4) As far as the individual child of God is concerned, he may place nothing before his duty to seek and to join himself to the true church. To this end, the believer must become spiritually equipped and prepared and thoroughly established in the knowledge of the truth of the Word of God. And forno reason may he turn away from this sacred calling to seek the true church. This may bring on various practical problems. It can be a problem when employment opportunities open up to you which will be closed to you if you insist on joining yourself to the true church. Or, for young people it can create problems at the time of courtship if they insist that the “church question” has priority. And, in general, insistence upon seeking the true church frequently involves being reproached and despised and ostracized by church and world. But remember: there is no shame in being despised for the sake of faithfulness to the Word of God and love of His Zion! And: the yoke of Jesus is easy, and His burden is light! Let your stand be that of Psalm 137: “I prefer Jerusalem above my chief joy!”

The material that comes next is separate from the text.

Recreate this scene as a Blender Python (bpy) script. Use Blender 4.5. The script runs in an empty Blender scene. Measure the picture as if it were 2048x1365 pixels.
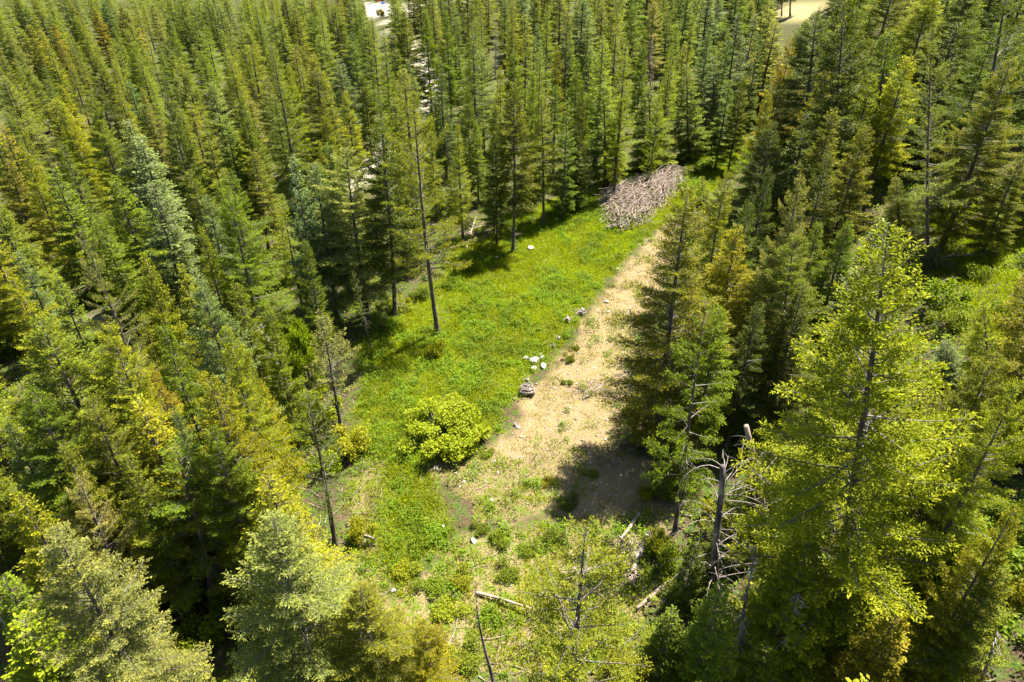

5) For the individual child of God when he comes into contact with corruption in the church, this calling implies that he must strive for reformation. He must do so either in cooperation with the institution of his church, or in protest against it. But reformation is his sacred duty! Moreover, if protest fails, and the carnal element begins to dominate in a church, and the institute will not listen, his calling is not to protest endlessly and at the same time to bemoan the frustrations of protest. In such a case his duty of reformation means, in obedience to the will of God, that he must separate and institute the church anew if necessary. This is a very painful and also a very serious matter, a step which may not be taken for any carnal considerations. But for Christ’s sake, for the truth’s sake, for the love of Zion’s sake, if he prefers Jerusalem above his chief joy, he will do it. He will refuse to promote the false church, and he will seek and join himself to the true.
Always we are called to be faithful unto death. In that way we have the sure promise of the Lord: “I will give you a crown of life.”